I had this idea for Hello Fearless because I was looking around Kansas City, and I was like, “Where are all the women entrepreneurs at?” Because at the time, I wanted to connect with other women entrepreneurs. I just realized that there was a really big opportunity to support women and, specifically, women entrepreneurs in a different way.

Everything I had learned taught me that the first step is figuring out who you are, and the type of life that you want, and the type of impact you want to have on the world, and then building a business that’s aligned with that.

There’s a lot of stuff that goes on that’s like, “Can women have it all?” I hate that. I think that it’s absolutely possible to have it all — the question is when.

What challenges do women entrepreneurs face?

I’ve found that it tends to be fear that holds women back. A lot of women either don’t start companies or aren’t growing them beyond themselves because they feel like they’re going to have to sacrifice being an incredible mother.

I think that we’re brought up to think that everything is about work-life balance. And I think that balance is bullshit. It’s all about integration.

There’s a lot of stuff that goes on that’s like, “Can women have it all?” I hate that. I think that it’s absolutely possible to have it all — the question is when. You can’t always build a million dollar company and have three kids at the same time, right? So the question isn’t if you can have it all, it’s figuring out what the right path is to get there.

Also, we put a lot of it on our own shoulders. And I think one of the ways that society is moving and changing is that it’s ok to ask for help. Realizing you don’t have to do everything by yourself.

How can women entrepreneurs integrate their lives, like you just described?

The foundation of everything in your whole life is you. And I think so many people don’t focus on themselves.
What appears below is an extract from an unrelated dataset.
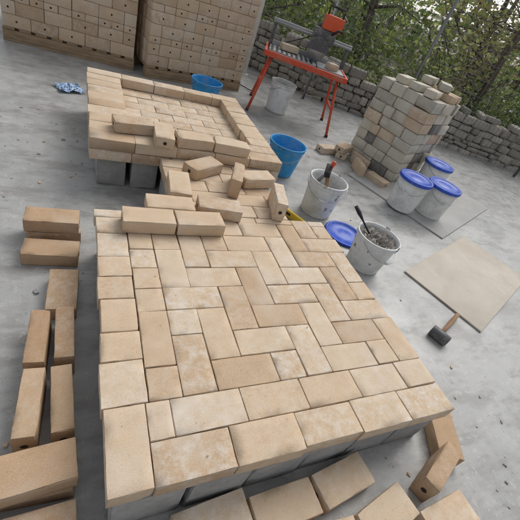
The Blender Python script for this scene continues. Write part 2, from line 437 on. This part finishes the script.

Not only discovering who they really are but also self care, play and fun, relationships, gratitude and really prioritizing themselves. We get focused on all these external rewards and external happiness, when it really all comes down to foundationally who you are.

I think it’s really easy, if you spend the time, to visualize your ideal life, your ideal health, your ideal career, the ideal amount of money you want to make, your ideal love relationships, and the things you want to do in your life. Hell, that’s what Pinterest is for. It’s vision boarding times a million. I think women have no problem thinking and daydreaming about that stuff.

But, I don’t think people dive into why they want those things. You know, what is their primary motivation behind any goal? And a vision without a motivation behind it — it’s really hard to get there. So, we teach exercises to identify motivation.

How has the KC business and entrepreneurship community reacted to the Boss School idea?

We’ve had some pushback of some people asking if women can really have it all. And I think that’s crap.

I think if we had a problem of too many women dreaming too big, I’d understand that. But I think that women aren’t dreaming big enough. What we’re focused on is getting you to dream bigger about not only your business, but also your life and what’s possible.